ORLANDO, Fla. –Wells Fargo & Co will launch their new multi-channel ad campaign to shift the attention away from the sales scandal in their retail unit last year that has caused a drop in the account openings.
Timothy Sloan, the Chief Executive Officer, explained the new campaign to the employees during the town hall meeting last Tuesday in Orlando, Florida. Sloan said that the company wants to create a culture that is getting better every day for all the team members and the customers. The advertising campaign is set to begin in the middle of April and will be published across various media channels.
The ad campaign will focus on the changes that were implemented by the bank after some illegal sales practices were uncovered in September of last year.
The new campaign’s slogan “Building Better Every Day” will also run in some print ads, broadcasts, online, on the mobile app of the bank, and on some of its internal channels. A spokesman, however, declined to give a statement about the budget for the new ad. However, after the fallout last year, Wells Fargo said that this new campaign will surely increase the marketing spending.

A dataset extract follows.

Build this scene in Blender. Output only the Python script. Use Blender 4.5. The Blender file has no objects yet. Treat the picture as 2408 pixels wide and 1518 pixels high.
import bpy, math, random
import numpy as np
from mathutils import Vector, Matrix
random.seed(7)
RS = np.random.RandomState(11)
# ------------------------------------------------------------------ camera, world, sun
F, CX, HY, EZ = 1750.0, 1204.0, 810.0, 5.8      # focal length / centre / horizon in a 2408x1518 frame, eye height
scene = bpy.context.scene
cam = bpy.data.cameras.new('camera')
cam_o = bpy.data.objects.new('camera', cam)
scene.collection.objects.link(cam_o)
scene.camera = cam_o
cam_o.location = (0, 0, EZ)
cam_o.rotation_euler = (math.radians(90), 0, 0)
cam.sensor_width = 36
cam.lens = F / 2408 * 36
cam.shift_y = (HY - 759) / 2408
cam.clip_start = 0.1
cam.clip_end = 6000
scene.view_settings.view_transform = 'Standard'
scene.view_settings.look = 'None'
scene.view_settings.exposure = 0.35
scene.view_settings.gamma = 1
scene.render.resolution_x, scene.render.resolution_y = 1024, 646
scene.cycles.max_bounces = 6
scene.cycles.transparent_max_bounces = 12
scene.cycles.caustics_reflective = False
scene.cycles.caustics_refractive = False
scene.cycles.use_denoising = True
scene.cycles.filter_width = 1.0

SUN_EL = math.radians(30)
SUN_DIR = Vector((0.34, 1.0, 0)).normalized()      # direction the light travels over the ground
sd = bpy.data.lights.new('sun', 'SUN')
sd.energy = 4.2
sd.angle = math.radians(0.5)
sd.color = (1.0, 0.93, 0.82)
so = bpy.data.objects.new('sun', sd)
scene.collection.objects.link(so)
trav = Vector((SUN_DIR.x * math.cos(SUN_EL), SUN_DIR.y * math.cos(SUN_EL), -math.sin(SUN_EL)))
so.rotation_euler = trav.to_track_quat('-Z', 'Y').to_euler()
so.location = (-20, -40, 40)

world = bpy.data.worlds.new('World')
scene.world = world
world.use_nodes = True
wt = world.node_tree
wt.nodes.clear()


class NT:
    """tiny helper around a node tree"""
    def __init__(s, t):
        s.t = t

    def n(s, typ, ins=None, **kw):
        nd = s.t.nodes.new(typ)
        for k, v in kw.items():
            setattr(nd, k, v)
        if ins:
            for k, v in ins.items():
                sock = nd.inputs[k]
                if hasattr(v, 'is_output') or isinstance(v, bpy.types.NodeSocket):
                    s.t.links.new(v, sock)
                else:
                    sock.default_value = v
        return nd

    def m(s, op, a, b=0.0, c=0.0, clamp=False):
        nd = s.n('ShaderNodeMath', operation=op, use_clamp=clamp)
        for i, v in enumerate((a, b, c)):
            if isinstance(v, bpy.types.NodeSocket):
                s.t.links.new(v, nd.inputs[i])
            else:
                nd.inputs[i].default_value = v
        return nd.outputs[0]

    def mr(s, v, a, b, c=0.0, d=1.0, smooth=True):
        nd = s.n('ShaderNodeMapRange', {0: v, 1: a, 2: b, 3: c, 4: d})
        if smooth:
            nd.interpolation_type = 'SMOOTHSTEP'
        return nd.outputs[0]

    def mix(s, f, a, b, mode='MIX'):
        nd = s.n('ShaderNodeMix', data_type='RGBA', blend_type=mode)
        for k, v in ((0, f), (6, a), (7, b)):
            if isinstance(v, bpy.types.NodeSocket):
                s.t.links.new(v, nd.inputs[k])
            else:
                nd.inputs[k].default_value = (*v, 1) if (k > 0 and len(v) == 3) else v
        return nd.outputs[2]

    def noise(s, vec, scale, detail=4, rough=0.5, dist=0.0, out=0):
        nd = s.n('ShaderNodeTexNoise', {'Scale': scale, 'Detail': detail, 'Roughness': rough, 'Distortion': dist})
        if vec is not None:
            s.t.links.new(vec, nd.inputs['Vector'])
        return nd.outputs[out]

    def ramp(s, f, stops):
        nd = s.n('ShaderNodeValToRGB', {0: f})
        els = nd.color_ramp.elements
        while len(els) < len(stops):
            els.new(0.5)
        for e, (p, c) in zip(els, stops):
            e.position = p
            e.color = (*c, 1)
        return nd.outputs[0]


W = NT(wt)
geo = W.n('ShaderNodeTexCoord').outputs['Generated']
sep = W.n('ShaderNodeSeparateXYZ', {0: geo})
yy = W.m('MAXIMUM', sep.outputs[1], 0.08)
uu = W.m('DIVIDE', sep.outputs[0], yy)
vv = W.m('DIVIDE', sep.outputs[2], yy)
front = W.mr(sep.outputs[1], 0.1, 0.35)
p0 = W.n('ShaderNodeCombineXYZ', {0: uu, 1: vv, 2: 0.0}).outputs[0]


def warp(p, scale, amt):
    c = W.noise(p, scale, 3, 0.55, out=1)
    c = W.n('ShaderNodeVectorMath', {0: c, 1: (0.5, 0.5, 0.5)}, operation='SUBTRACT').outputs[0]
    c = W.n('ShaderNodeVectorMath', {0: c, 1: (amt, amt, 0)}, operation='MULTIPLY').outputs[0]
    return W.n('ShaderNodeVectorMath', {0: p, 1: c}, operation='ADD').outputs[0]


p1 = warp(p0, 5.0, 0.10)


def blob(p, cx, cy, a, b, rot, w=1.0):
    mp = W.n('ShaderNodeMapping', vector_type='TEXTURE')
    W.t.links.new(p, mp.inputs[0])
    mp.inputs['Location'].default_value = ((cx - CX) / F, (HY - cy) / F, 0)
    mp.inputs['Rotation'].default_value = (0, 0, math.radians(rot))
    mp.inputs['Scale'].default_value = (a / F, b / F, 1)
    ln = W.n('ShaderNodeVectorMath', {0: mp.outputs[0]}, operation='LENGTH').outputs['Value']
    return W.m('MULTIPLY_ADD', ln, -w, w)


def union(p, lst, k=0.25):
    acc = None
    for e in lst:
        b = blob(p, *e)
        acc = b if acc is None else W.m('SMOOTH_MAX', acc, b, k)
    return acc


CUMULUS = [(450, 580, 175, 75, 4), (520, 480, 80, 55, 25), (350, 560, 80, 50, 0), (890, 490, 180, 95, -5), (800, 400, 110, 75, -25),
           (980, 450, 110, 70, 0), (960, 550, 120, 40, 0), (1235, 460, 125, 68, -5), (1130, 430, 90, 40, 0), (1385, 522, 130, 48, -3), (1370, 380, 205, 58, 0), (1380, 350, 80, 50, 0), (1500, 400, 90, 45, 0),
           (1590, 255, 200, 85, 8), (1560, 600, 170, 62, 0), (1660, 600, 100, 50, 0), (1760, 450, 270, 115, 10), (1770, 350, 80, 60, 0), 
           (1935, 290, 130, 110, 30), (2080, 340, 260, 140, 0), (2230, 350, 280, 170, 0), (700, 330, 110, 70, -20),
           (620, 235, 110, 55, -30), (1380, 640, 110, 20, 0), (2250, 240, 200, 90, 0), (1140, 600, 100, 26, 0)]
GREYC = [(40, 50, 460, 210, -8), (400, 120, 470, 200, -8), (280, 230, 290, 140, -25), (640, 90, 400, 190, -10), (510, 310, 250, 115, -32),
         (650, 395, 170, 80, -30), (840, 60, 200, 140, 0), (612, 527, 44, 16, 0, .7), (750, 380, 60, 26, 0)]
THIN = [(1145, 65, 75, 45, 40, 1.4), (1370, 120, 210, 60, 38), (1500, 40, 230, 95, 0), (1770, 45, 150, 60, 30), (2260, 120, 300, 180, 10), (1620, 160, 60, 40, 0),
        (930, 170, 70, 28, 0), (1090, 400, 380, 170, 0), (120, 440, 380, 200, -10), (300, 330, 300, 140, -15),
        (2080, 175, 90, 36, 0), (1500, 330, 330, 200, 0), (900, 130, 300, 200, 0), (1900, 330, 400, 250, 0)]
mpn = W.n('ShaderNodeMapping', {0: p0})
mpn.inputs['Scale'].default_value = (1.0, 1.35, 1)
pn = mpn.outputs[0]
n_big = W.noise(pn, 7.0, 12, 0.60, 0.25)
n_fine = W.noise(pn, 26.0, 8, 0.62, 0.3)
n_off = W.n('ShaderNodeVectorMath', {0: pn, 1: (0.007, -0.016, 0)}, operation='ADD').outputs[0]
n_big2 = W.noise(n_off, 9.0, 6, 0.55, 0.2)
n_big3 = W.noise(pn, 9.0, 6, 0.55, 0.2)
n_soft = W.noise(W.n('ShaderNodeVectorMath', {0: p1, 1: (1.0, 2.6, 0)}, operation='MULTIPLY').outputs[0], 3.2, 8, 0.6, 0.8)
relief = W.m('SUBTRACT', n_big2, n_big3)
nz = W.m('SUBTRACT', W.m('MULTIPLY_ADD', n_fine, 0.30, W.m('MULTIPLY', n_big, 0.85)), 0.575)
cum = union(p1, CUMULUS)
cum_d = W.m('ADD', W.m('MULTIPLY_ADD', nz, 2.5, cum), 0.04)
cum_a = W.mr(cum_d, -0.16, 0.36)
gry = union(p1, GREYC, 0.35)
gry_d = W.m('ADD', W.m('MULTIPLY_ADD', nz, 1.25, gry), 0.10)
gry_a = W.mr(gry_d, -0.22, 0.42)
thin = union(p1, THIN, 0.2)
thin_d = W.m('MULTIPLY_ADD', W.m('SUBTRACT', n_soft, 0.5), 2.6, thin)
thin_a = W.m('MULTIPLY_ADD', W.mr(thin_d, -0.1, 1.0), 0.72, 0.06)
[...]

From the data made by an ad-tracking firm that is based in New York, Kantar Media, the advertisement expenditure of Wells Fargo increased by 15%, making a total of $183.8 million just for the first 11 months of the year 2016 compared to the year before that.
In October 2016, the advertisement expenditure of the bank increased by 32%, making it about $27.5 million on a yearly basis. This includes all marketing across the internet, TV, magazines, newspapers, and outdoor displays.
However, the spokesperson for the bank did not claim that the increase in advertisement expenditure related directly to the 2016 campaign of the company. The Omnicom, which is the marketing group that owns the OMD media agency that runs the advertisement campaigns for the bank, didn’t give any comment on the matter either.
The latest retail business results of the bank on Monday showed that it is still fighting a steep battle to regain its customers. As the third largest US bank, Wells Fargo is experiencing a sharp drop in their account openings and customer interactions in the bank’s branches. Account closures have also increased after the bank scandal has broken out.
For the month of February, 55% fewer credit card accounts and 43% fewer checking accounts were opened on a yearly basis and an analyst, Brian Kleinhanzl, said that the increase in the marketing expenditures should benefit the bank’s account openings for the next months.